Material runner
For the past few weeks my stupid leg has been hurting, so I have been forced to lose that good running capacity I had built up, and start over. Run short distances, only few times. But now I feel my leg is finally better, and I can start from the beginning of the Stockholm Marathon 26-week 4-hour-runner's schedule again. Or I guess I shouldn't say "again", since last time I didn't actually start from the very beginning on week1 of the schedule. I felt it was for wusses, and slow-ass runners, and lazy people. No, efficient and 'duktiga' people like myself, we start on week3. Who needs a warm-up? Not us efficient people!
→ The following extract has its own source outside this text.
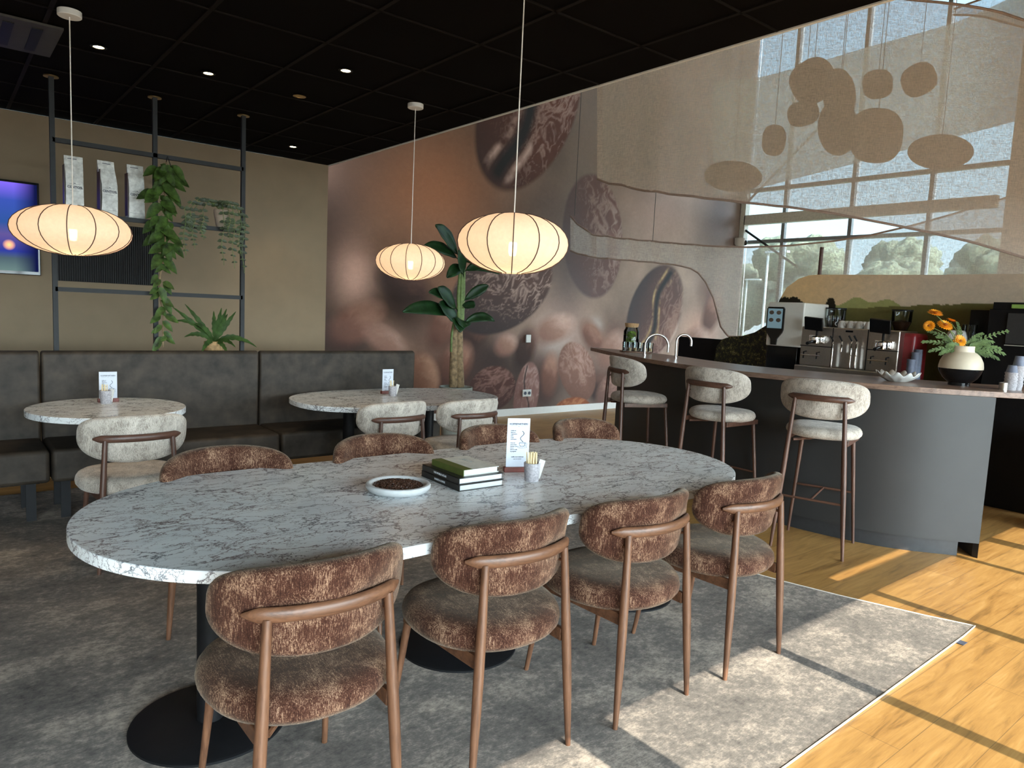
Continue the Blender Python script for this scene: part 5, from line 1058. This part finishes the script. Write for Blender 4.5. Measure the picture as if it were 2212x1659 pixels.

Or perhaps do we? It's not totally unlikely that the reason for my leg pain was the rapid start-up with loong distance running several times a week. But now, I'll do it for real. Start slow, listen to my leg, and the rest of my body for that matter. Or at least really TRY to listen to my body, and not dismiss things as "ah, that's just what my lazy slow ass body wants me to do, but efficient ME wants to do THIS instead!". I need to get better at that, in all aspects of my everyday events.
So I haven't been running much during the past few weeks, but instead I have (as before-blogged) bought stuff that makes running more fun. The new shoes, the iPod nano and the connector between the two. So my last run I went for was a super-short one. 4 km. Or 4.36km to over-trust my newly calibrated iPod. And if I looked at myself from the outside, this is what I got;
Someone who runs very short distances, not really a proper runner, just doing it for fun. A lazy-ass that tries. And still has ALL the gadgets to compensate for the mediocre running performance. I was wearing; a pulse-meter around my chest, with the watch that belongs to it. This watch keeps track of my pulse, calculates mean pulse, notes my max-pulse, counts the run-time, and estimates a calorie-burn. Besides this, I was wearing my iPod in the iPod running-thingy around my upper arm, headphones plugged in listening to my "slow run playlist". On my feet I had my super-new Nike-shoes, and inside the left shoe I had the little thing that registers my every single step (with that foot). Attached to my iPod, I had the little thing that makes the iPod register the number of steps taken. It also keeps track of the time I have been running, estimates a calorie-burn, and gives me the distance I have been running along with a min/km-calculation. So I keep track of several parameters of my running with both the pulse-meter and the iPod-Nike+ thingy. Some things they both keep track of, like the time spent running, and estimated calorie burn.
So when I'm about to start run, I have to press the center-button on my iPod, along with the enter-button on the pulse watch. And if I need to pause, say hypothetically for a heavy rain (like during the monday-run), I have to press Menu and choose 'pause workout' on the iPod, AND press enter on the pulse watch. And when I'm ready to run again, I have to 'resume workout' on the iPod, and again press enter on the pulse watch. This, I'm sure, looks stupid, really stupid. But the gadgets actually makes the running much more fun. Especially the pulse-watch (which is actually a gift FROM me to Joding). It's really good to check the pulse every once in a while. For instance, sometimes it feels super-hard to run, and before I could just then think "why am I so lazy". Now, I just look at the pulse watch in these cases, and often I see that the pulse has gone up (perhaps I've started to run quicker, or it's a slight uphill that I hadn't noticed), and then it feels totally ok that the running feels harder for a while. I don't feel lazy, I feel good for challenging my pulse. It really makes a difference. At least for such a high-performance, self-critical, 'duktig' person like me.